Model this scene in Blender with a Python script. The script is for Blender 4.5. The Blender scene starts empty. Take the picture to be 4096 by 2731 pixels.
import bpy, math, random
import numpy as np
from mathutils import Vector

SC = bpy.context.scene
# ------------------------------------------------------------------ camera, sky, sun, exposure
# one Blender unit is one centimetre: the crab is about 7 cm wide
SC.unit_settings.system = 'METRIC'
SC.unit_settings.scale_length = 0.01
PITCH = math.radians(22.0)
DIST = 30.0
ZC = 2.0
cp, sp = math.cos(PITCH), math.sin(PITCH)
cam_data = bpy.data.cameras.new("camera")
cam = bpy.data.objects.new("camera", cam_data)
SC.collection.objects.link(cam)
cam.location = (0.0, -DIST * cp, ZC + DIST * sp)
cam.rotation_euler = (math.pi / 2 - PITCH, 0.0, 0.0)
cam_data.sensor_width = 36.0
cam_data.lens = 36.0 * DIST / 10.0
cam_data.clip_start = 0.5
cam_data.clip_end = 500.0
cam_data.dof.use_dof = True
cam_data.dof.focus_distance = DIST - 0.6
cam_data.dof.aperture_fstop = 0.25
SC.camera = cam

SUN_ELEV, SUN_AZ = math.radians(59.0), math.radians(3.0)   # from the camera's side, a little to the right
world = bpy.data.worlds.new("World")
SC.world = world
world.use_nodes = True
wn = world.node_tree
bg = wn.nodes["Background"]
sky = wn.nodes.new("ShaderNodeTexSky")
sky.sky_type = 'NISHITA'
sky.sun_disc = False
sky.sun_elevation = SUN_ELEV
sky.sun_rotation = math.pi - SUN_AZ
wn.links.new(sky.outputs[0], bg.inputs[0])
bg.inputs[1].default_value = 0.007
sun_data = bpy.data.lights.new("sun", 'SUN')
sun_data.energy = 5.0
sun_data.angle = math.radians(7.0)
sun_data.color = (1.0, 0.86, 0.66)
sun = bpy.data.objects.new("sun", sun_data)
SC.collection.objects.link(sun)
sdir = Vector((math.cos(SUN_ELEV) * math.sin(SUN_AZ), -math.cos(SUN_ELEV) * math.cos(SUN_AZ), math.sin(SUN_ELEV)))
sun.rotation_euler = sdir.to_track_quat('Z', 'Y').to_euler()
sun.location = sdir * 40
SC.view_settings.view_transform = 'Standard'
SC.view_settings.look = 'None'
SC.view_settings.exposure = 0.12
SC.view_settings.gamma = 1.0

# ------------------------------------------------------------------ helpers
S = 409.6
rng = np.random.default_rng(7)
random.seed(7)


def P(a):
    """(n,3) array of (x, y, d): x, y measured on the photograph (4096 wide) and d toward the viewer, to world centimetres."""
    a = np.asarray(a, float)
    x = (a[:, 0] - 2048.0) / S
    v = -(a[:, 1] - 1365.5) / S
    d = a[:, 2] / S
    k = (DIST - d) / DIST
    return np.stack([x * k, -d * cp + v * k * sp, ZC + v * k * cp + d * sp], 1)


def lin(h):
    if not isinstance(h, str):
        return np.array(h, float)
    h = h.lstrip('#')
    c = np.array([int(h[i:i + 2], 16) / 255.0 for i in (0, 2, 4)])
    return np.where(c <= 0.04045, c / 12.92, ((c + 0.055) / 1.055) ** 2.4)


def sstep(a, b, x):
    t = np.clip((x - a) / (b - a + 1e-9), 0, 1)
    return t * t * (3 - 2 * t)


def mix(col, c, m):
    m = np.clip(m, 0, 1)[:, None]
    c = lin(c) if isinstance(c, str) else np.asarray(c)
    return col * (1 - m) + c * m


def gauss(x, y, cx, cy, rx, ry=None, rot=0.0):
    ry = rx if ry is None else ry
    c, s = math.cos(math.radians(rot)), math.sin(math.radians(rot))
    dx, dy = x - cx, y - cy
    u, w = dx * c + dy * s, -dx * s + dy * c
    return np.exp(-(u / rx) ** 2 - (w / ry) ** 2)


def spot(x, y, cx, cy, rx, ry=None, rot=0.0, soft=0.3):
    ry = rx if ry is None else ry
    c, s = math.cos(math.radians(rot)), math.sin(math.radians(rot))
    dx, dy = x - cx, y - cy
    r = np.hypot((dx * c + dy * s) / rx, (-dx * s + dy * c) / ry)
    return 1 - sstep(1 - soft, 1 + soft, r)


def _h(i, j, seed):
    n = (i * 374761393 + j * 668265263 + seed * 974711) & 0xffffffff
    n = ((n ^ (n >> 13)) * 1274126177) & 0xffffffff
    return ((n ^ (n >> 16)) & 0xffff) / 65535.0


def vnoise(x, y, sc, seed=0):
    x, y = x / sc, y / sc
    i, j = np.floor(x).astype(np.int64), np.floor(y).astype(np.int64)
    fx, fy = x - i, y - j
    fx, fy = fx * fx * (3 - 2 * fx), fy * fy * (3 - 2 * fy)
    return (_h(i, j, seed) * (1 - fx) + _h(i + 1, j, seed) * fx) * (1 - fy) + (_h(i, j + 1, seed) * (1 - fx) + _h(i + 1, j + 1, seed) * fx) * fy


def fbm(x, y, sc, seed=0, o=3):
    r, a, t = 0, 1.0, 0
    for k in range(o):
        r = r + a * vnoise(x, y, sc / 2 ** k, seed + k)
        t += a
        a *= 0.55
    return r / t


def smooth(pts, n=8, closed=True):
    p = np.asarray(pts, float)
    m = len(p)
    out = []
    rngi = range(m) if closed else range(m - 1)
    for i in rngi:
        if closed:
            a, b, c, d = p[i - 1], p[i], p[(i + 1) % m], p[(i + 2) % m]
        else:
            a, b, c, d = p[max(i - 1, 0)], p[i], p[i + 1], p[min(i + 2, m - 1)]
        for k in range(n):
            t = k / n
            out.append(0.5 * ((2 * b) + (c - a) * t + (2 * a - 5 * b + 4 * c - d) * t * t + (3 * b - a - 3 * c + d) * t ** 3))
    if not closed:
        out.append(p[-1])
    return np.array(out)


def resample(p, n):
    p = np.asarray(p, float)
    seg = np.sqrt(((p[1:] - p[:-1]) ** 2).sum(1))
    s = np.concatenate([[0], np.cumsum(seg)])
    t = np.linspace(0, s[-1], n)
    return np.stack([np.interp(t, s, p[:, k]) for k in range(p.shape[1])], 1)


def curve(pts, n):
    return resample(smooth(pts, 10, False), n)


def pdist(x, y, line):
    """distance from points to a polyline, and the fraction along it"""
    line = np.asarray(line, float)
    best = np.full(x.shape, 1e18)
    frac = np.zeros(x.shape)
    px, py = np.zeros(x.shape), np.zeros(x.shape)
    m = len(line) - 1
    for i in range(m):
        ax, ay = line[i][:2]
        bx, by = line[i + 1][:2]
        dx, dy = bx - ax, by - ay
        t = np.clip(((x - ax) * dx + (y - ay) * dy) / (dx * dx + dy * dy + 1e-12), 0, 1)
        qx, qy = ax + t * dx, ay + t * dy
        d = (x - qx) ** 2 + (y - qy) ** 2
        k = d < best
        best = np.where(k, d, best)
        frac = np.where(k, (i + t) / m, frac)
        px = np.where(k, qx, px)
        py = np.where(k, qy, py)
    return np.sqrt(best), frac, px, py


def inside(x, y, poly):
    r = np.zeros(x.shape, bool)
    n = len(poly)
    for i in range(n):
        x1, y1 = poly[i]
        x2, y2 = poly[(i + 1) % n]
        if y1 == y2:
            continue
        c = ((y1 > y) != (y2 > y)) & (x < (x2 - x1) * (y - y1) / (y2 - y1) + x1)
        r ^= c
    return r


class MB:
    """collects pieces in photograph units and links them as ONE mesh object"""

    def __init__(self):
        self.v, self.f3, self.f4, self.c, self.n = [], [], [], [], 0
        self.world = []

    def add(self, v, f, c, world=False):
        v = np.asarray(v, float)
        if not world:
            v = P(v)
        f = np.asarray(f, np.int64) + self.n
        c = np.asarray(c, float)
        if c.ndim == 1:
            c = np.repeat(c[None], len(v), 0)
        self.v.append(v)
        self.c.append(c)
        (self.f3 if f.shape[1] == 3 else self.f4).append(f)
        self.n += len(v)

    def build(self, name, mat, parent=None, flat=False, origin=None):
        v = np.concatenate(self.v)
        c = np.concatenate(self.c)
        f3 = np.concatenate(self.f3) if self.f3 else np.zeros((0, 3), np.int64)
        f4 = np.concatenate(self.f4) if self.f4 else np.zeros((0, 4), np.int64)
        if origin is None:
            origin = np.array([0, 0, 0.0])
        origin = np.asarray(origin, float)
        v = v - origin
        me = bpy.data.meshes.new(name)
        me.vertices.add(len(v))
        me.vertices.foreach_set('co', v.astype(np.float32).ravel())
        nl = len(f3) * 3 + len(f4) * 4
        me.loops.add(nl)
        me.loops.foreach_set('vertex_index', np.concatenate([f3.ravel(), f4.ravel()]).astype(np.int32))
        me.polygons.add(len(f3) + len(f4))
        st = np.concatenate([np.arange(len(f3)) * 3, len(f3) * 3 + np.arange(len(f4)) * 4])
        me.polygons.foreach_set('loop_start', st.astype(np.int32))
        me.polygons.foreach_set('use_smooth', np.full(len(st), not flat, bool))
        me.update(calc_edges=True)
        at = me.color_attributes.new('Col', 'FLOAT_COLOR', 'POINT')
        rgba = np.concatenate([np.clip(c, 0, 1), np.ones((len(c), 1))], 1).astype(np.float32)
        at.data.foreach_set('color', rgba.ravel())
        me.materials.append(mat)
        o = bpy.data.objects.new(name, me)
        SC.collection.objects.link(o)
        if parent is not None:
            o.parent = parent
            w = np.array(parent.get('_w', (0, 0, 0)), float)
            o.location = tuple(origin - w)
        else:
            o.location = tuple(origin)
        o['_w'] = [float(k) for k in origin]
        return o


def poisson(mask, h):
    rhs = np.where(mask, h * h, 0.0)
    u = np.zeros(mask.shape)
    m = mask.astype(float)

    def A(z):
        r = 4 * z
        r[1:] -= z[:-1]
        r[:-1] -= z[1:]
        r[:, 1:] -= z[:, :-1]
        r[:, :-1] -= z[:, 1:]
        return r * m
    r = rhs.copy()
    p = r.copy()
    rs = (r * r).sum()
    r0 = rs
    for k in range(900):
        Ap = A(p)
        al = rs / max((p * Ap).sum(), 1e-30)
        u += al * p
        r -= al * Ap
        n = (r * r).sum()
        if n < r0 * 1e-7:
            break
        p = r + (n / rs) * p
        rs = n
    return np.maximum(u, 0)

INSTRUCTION
Reproduce exactly, please, only the lines from the start of the data above to the line that contains "from mathutils import Vector", with both ends kept.

REPLY TO THE EXERCISE
Model this scene in Blender with a Python script. The script is for Blender 4.5. The Blender scene starts empty. Take the picture to be 4096 by 2731 pixels.
import bpy, math, random
import numpy as np
from mathutils import Vector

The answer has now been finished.